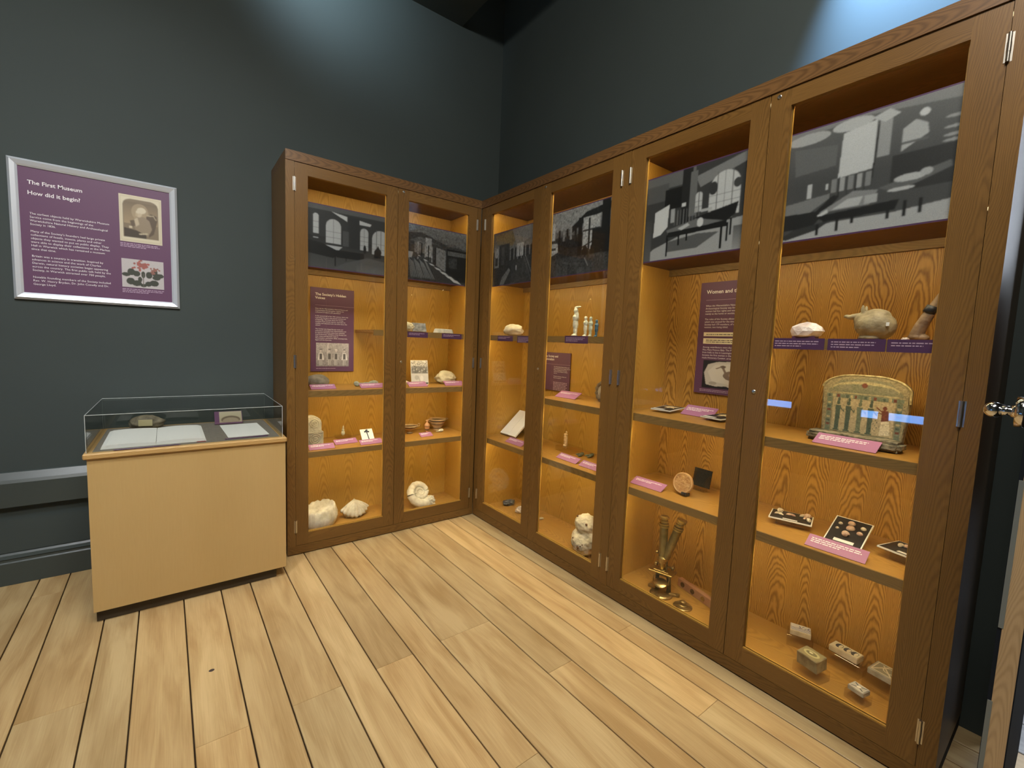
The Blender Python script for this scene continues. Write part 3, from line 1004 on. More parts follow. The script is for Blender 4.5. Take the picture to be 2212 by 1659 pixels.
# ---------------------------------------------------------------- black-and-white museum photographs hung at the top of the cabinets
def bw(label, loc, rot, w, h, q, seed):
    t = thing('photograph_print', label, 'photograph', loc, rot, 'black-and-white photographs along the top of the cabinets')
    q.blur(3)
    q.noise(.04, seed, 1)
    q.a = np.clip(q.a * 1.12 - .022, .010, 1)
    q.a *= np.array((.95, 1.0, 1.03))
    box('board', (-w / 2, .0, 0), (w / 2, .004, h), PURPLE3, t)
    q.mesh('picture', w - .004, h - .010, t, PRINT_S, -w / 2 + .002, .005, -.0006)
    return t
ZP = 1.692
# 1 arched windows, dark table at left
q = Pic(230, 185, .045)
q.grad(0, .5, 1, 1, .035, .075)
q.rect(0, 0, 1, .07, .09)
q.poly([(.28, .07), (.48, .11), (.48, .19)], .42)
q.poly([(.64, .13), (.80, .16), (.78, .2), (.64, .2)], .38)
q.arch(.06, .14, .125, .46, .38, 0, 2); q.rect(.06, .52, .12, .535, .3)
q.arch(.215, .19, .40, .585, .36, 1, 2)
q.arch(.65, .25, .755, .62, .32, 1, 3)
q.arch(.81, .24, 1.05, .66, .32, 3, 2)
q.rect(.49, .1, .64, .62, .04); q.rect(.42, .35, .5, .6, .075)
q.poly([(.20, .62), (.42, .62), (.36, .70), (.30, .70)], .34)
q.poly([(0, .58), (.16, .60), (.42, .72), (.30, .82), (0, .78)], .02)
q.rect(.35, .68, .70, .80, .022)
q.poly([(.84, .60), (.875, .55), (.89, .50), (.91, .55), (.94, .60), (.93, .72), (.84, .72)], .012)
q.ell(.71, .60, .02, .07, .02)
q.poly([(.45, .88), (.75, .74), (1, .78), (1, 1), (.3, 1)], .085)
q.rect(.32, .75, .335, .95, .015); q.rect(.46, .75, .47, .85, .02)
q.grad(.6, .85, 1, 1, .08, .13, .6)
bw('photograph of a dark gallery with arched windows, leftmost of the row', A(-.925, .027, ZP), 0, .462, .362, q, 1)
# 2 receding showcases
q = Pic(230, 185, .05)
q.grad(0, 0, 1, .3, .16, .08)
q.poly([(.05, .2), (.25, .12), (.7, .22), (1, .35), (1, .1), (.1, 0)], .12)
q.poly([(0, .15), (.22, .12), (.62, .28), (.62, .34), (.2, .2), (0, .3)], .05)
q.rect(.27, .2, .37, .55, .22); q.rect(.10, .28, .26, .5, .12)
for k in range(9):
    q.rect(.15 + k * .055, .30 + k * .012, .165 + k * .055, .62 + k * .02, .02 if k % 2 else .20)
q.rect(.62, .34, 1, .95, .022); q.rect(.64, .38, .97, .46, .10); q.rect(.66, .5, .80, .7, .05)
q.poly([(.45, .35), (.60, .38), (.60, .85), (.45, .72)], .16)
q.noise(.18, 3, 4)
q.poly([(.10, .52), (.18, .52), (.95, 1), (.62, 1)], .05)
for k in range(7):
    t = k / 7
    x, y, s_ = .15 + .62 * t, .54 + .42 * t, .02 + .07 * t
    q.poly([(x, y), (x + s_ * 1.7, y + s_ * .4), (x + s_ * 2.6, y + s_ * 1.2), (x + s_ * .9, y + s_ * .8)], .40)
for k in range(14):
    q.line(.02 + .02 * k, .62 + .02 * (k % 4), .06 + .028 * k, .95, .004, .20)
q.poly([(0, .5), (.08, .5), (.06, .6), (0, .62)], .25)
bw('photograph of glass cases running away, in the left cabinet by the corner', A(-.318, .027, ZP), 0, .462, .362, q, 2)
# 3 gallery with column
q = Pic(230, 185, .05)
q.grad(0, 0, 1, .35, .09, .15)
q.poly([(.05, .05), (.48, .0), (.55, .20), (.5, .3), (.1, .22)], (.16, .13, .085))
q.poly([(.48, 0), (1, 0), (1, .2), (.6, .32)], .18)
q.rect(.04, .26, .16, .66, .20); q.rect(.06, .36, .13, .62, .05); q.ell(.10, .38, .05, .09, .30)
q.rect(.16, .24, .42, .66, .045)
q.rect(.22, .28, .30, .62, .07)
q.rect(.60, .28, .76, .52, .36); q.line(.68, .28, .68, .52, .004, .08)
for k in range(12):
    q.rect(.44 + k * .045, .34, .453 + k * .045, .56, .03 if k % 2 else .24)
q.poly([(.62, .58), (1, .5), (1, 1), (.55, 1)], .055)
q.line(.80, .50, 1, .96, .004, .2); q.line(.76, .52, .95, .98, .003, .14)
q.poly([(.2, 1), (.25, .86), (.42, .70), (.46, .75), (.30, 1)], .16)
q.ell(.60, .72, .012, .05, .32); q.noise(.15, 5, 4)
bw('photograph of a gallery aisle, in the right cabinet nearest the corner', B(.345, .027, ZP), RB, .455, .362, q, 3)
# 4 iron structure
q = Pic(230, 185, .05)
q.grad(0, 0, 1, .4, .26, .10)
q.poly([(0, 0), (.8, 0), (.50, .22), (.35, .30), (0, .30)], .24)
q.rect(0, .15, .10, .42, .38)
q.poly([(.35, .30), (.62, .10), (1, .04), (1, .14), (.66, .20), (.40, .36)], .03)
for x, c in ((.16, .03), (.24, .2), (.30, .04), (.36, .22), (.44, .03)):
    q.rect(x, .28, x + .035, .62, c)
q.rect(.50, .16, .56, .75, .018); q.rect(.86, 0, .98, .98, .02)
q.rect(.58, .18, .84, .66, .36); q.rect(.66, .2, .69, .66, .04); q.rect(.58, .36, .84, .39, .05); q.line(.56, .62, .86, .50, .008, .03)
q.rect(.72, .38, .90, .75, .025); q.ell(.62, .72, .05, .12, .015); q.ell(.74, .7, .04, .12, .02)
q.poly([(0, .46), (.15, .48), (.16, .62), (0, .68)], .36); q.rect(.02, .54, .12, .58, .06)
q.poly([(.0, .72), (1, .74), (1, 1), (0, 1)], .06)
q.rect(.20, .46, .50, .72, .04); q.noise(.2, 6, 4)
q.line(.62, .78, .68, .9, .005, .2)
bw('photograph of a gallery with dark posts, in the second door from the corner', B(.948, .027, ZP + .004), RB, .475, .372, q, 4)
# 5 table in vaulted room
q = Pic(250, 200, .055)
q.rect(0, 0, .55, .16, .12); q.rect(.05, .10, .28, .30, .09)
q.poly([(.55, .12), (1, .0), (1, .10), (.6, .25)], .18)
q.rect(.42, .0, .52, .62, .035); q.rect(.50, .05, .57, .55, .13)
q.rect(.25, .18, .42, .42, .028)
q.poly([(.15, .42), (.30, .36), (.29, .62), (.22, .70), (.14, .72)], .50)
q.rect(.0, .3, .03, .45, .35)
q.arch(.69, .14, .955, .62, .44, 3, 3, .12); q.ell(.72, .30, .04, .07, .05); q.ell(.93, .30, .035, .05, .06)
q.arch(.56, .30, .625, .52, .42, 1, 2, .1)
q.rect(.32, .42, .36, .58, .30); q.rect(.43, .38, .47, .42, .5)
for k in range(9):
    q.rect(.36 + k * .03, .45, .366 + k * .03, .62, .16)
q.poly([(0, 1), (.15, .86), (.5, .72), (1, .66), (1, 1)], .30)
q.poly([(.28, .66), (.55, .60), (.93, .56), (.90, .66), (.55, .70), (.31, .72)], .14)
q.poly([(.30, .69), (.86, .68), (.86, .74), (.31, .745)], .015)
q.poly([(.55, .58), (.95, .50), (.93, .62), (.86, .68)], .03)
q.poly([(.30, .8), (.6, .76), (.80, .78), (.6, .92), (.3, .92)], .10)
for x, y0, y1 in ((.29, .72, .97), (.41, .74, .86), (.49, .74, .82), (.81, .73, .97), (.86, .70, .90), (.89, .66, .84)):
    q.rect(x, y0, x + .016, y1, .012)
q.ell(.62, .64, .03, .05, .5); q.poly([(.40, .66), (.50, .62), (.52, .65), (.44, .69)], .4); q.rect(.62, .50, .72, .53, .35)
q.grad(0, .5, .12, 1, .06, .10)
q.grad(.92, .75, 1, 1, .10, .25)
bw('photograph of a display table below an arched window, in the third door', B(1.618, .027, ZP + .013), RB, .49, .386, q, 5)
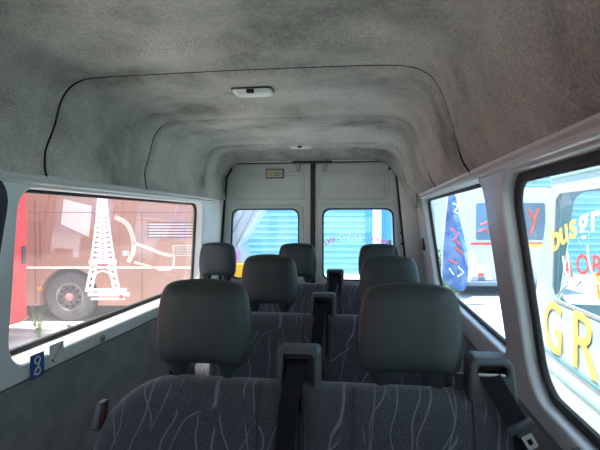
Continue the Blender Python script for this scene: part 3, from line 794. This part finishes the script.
· · ·
▸ Set problem
Find the lines that include the string "scene", then copy each of them.

▸ Output of the task
The Blender Python script for this scene continues. Write part 3, from line 1004 on. More parts follow. The script is for Blender 4.5. Take the picture to be 2212 by 1659 pixels.
Continue the Blender Python script for this scene: part 3, from line 794. This part finishes the script.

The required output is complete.